In the normal course the Tax Office would take a dim view of commercial arrangements to deliver something valuable ‘for nothing’ while actually giving valuable ‘income in kind’ that is ‘not declared’ and not subject to income-tax. Banks do this with their customers routinely – valuable transaction services are provided ‘free’ (or underpriced) in exchange for ‘free’ (non-interest bearing) deposits in transaction accounts – currently some $900 billion+.

Not only is the associated tax-avoiding rorting of the public purse offensive in itself but more so are the consequences of allowing the 4Pillars to do this. Banks’ soft earnings on the ‘free deposits’ – overwhelmingly the 4Pillars -- far exceed any cross-subsidizing ‘loss’ on underpriced retail payments services. The leftover ‘surplus’ in turn feeds the 4Pillars’ ammunition box which finances destructive ‘competitive’ attacks on erstwhile competitors.

With the high interest rates of the late 1980s, this process wiped out the then new foreign banks, the state banks and, soon after, the crossover building society banks.

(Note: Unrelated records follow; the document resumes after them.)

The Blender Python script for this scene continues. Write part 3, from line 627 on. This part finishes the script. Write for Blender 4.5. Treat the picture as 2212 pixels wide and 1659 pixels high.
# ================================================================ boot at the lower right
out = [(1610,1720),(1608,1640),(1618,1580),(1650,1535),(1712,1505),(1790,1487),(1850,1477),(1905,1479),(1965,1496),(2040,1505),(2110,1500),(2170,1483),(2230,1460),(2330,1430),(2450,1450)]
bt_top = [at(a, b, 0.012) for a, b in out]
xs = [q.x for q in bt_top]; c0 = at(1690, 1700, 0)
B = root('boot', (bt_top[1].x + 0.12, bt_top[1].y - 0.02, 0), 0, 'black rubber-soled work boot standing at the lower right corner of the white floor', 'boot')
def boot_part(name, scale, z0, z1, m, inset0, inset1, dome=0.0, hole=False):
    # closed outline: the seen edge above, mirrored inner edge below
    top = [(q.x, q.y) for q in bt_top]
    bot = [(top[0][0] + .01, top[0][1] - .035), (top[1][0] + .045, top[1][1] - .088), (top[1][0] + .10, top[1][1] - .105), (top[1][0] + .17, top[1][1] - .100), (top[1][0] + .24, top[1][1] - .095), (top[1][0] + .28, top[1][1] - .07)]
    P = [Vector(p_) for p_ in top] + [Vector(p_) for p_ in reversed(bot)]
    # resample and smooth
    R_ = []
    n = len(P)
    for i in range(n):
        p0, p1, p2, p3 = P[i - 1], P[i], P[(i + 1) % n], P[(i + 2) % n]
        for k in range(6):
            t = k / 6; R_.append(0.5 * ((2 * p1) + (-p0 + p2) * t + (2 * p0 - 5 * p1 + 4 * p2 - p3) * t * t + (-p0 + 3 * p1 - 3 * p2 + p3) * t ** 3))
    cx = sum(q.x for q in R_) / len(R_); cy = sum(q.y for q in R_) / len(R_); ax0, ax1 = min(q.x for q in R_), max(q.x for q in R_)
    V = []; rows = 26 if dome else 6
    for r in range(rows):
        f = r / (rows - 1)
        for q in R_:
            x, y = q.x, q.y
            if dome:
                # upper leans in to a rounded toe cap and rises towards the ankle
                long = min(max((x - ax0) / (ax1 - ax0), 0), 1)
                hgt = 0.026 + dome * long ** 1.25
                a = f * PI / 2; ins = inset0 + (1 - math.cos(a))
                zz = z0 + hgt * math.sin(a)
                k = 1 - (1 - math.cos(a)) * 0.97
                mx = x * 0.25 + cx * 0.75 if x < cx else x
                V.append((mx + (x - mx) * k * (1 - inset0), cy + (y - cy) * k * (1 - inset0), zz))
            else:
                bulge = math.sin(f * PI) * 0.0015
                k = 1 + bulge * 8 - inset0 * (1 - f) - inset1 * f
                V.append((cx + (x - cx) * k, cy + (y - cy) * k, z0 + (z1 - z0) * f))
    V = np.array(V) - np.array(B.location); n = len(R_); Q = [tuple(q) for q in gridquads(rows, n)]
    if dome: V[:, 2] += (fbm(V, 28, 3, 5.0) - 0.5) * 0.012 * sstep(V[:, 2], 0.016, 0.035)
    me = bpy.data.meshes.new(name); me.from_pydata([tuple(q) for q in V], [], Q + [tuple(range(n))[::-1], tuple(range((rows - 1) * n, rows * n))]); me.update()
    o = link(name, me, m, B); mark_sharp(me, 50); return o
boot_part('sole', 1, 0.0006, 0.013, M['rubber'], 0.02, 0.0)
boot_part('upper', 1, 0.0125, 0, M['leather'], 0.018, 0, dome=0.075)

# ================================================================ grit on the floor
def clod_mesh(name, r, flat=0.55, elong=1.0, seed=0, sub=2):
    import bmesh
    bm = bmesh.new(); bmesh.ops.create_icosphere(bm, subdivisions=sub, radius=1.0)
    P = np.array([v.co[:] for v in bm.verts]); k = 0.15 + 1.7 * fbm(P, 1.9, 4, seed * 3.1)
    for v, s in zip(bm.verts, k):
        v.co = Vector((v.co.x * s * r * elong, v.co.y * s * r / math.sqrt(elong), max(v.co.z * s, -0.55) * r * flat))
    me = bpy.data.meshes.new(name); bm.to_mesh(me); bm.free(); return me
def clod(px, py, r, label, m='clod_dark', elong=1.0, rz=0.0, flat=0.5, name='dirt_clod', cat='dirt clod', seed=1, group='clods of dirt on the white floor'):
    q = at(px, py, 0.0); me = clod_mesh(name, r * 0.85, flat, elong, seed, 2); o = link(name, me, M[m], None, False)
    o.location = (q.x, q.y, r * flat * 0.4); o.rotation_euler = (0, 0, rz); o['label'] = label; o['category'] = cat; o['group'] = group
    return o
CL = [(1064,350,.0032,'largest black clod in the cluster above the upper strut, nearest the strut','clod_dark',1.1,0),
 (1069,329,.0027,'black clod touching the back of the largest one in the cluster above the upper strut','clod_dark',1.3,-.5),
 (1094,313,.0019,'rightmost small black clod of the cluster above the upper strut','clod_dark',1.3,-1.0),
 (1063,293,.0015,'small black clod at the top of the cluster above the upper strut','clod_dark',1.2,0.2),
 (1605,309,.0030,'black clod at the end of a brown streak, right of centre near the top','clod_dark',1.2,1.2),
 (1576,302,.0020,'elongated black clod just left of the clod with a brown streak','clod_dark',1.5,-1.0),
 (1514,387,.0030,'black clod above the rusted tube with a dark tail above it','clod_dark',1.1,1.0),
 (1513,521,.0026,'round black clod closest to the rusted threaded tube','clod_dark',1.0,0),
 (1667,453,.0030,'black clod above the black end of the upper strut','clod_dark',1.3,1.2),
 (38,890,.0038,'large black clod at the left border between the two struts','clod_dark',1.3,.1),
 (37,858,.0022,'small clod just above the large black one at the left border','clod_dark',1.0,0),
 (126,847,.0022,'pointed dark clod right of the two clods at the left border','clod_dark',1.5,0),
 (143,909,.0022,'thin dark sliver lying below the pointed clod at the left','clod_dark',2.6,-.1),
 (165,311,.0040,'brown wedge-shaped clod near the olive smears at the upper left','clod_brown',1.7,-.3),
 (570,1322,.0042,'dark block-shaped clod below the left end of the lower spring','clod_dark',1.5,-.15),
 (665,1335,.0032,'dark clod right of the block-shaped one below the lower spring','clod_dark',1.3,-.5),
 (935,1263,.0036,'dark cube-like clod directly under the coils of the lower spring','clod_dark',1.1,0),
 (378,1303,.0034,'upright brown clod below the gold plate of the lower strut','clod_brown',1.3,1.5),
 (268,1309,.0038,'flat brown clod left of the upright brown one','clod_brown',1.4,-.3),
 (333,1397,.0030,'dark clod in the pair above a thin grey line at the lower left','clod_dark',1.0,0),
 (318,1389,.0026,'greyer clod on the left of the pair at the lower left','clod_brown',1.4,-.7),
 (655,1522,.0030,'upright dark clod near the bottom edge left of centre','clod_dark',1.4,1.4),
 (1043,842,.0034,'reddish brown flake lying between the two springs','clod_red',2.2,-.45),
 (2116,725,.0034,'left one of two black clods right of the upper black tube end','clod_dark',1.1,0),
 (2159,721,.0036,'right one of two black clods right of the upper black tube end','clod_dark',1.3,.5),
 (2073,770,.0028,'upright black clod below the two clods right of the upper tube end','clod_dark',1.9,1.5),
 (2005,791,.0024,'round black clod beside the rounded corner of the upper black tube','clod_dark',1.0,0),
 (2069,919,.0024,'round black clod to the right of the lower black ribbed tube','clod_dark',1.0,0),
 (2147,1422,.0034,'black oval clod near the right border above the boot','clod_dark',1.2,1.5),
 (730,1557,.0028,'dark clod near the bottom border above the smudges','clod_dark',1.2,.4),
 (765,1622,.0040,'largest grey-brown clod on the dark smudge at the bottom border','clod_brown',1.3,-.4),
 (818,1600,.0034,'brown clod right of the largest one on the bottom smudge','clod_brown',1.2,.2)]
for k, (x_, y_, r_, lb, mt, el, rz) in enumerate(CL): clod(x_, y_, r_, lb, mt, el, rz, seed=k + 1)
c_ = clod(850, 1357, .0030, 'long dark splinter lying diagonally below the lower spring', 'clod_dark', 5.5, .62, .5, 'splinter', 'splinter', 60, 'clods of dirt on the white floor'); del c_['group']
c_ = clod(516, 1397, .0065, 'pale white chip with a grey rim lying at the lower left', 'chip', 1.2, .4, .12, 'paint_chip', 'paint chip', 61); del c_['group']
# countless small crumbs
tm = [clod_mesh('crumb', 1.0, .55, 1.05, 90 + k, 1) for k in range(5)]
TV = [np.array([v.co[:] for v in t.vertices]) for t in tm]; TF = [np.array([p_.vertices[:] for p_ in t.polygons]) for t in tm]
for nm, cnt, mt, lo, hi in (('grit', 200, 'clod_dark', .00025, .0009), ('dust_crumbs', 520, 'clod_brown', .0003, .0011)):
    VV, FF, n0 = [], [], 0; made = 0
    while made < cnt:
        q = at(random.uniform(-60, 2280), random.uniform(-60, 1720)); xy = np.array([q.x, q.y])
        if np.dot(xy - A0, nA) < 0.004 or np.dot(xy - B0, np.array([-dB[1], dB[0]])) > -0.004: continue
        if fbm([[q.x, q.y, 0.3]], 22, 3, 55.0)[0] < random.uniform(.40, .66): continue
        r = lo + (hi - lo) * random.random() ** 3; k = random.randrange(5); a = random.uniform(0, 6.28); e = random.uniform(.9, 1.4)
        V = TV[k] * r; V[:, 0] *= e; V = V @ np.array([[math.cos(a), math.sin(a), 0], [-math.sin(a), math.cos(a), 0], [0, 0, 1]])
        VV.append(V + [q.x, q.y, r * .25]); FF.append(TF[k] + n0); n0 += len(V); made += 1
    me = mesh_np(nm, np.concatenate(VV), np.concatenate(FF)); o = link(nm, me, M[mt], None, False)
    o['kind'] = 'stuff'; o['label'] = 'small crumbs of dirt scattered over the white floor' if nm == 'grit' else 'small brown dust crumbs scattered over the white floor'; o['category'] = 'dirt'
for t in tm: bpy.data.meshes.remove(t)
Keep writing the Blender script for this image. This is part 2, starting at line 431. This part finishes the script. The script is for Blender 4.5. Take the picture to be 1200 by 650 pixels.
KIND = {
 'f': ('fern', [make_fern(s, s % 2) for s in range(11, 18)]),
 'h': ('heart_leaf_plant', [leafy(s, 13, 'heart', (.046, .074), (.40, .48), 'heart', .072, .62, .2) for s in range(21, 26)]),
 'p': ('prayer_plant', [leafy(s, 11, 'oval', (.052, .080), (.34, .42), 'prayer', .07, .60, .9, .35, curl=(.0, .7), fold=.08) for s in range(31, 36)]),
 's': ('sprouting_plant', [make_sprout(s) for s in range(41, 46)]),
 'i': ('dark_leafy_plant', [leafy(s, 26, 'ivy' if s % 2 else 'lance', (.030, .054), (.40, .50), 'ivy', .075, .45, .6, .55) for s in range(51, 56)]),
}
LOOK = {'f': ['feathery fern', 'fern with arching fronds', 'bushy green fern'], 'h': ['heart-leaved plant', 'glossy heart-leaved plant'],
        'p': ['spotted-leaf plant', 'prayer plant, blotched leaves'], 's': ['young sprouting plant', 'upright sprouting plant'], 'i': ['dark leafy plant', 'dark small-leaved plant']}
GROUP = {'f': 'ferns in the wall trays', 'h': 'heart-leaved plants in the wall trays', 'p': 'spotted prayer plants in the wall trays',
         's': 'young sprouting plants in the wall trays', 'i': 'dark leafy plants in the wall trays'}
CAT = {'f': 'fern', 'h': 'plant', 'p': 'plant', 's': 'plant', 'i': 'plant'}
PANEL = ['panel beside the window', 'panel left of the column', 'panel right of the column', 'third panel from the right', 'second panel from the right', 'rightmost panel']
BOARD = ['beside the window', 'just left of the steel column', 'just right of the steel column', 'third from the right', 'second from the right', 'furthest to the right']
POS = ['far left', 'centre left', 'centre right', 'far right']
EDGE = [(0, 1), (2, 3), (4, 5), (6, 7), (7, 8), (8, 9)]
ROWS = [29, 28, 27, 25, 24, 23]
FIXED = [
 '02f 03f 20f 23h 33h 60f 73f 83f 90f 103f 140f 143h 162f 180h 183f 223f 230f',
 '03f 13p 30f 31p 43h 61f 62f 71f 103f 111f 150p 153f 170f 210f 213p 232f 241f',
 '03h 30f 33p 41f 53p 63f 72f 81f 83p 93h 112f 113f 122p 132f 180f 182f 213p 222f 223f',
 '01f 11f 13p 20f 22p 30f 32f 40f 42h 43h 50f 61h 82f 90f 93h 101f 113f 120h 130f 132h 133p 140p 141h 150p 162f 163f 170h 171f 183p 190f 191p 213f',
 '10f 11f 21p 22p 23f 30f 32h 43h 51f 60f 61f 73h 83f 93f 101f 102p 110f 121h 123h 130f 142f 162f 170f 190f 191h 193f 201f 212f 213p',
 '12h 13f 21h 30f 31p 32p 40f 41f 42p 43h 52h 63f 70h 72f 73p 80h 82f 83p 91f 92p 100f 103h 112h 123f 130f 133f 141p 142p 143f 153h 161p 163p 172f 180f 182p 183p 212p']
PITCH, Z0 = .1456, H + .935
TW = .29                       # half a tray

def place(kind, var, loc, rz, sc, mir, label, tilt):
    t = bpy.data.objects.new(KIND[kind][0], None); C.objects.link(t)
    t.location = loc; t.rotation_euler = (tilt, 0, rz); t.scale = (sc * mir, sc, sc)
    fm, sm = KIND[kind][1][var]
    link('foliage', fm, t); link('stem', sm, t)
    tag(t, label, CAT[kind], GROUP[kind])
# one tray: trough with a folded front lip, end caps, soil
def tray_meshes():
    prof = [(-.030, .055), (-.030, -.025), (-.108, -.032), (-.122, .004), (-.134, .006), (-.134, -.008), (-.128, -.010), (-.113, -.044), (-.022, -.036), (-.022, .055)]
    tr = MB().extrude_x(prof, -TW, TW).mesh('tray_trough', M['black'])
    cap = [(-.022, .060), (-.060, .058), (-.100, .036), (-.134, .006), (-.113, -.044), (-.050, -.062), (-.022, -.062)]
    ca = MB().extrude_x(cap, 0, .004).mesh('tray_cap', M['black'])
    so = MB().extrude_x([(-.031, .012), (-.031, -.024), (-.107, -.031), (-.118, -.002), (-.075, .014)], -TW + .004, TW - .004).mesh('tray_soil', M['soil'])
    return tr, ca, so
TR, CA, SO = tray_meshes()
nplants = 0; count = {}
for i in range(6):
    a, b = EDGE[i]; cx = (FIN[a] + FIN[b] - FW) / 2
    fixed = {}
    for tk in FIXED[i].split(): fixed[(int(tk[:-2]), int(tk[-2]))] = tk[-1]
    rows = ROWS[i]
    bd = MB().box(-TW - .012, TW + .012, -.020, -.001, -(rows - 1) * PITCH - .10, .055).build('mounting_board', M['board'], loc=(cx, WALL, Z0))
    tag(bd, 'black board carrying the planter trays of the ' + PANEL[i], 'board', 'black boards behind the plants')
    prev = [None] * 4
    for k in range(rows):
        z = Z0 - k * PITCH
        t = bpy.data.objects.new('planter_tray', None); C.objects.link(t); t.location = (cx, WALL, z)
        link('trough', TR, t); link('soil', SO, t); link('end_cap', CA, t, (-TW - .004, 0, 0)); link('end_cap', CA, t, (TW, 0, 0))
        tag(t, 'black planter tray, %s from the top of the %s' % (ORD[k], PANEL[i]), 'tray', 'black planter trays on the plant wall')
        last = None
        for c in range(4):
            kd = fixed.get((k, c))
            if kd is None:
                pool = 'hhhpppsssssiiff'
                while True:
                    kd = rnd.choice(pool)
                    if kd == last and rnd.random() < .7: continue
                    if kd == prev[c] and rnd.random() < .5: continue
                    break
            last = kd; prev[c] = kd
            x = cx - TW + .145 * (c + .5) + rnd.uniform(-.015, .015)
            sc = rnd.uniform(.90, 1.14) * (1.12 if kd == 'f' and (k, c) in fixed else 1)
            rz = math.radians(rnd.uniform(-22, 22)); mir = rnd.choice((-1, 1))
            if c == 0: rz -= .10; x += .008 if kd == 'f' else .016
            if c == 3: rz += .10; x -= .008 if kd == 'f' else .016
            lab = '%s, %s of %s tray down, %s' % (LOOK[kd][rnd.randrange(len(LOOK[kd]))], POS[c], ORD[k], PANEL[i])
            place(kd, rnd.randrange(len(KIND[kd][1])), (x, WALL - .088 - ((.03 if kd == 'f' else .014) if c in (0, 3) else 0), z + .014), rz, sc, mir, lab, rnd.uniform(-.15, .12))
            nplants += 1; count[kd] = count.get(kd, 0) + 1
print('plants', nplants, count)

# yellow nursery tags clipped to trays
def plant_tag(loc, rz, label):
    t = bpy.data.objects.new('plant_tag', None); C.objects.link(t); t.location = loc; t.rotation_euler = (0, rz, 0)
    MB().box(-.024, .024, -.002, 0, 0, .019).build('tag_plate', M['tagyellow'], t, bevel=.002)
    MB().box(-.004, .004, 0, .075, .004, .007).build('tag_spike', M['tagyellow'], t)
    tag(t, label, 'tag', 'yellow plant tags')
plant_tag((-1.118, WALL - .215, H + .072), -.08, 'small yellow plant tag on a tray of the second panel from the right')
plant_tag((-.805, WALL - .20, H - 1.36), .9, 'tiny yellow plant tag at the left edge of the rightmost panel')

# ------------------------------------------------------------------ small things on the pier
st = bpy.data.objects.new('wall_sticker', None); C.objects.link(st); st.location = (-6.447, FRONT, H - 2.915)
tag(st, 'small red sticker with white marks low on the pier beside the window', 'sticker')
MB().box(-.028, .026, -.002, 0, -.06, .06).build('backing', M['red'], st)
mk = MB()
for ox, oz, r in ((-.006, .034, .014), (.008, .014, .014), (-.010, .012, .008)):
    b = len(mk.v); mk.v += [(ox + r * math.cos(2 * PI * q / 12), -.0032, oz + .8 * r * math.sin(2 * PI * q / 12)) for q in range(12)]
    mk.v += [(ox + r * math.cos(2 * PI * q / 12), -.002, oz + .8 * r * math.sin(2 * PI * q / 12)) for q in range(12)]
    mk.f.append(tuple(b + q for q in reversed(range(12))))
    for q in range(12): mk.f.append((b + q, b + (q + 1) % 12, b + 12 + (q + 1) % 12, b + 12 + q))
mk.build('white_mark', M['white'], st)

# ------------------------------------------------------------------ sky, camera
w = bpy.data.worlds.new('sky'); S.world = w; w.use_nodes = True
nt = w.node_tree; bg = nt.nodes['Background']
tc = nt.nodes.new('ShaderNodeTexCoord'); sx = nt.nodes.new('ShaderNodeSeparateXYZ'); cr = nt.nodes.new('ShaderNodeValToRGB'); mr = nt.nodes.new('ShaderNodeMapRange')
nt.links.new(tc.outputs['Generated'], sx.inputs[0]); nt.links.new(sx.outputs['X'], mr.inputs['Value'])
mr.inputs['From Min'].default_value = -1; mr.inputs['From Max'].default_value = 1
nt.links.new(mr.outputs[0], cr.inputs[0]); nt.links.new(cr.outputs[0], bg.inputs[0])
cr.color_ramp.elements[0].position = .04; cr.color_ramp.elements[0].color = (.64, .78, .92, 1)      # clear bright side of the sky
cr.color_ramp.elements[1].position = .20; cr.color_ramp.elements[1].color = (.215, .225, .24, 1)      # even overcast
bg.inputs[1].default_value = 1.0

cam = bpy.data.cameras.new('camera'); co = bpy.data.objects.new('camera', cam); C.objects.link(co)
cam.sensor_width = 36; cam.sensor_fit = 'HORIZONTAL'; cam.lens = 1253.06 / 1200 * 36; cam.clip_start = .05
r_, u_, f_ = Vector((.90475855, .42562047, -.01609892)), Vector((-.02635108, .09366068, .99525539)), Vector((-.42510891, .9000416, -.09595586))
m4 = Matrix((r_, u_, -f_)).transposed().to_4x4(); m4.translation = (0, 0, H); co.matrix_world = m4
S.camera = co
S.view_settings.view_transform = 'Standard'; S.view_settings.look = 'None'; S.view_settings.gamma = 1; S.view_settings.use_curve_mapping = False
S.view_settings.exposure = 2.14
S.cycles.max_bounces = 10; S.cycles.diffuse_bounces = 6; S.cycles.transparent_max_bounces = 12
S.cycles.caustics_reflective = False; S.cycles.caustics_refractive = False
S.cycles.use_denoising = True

There is a reason why the 4Pillars have an unassailably dominant position -- but ‘no one’ explains. The eventual contribution of the Murray Committee will be deficient if it does not.

–  –  –

Whatever, one cannot also help thinking that it suits the banking regulators to allow banks to have access to these excessively profitable arrangements at the expense of the wider community. Viewed in this light, the racket becomes almost a de facto enhancement of the capital of the banking system. Put differently, allowing the credit card racket to continue endorses a discretionary regulated ‘tax’ unfairly imposed on the community without any justification – a tax imposed by a self-declared ‘reluctant regulator’ but one not owning up to being a reluctant de-regulator and corrector of unintended consequences of other regulatory shortcomings.

This thinking is only endorsed by the associated appalling regulatory nonsense that allows major banks ‘alone’ to engage in bartering arrangements – free transactions for interest free deposits – at the massive expense of sustaining an insurmountable barrier to entry to ‘new banks’ and ensuring the ‘death by takeover’ of any erstwhile competitor with pretensions to viability.

This ‘no’-cost deposit base is now running towards one trillion dollars.

Why is retail banking run like a cartel? -- Banking regulators also like it like that, apparently.

.........and that, so far, says nothing of related consequences -- the now substantial (and, at times, massive) tax evasion associated with the not-taxed, income-in-kind of underpriced services; the misuse of associated excessive profits in retail banking to plunder wealthmanagement and other business opportunities; the predictable inefficiency of a retail payments system operating so perversely without any semblance of explicit cost-based prices.

Australia is paying a high price for the privilege of its major banks and banking regulators enjoying the quiet life of operating and overseeing a commercial cartel protected by discretionary de facto regulation that is ‘unlegislated’, ‘unwritten’, ‘unseen’, and ‘unspoken’.

Australia is not alone: consumers globally are routinely abused by banking arrangements and regulatory settings that are similarly exploitative and nonsensical.

What happened to ideals of regulatory integrity?


I trust the foregoing is enough to register the gist of a tax-policy issue which I would like to see addressed.

I am happy to discuss and elaborate the exposition.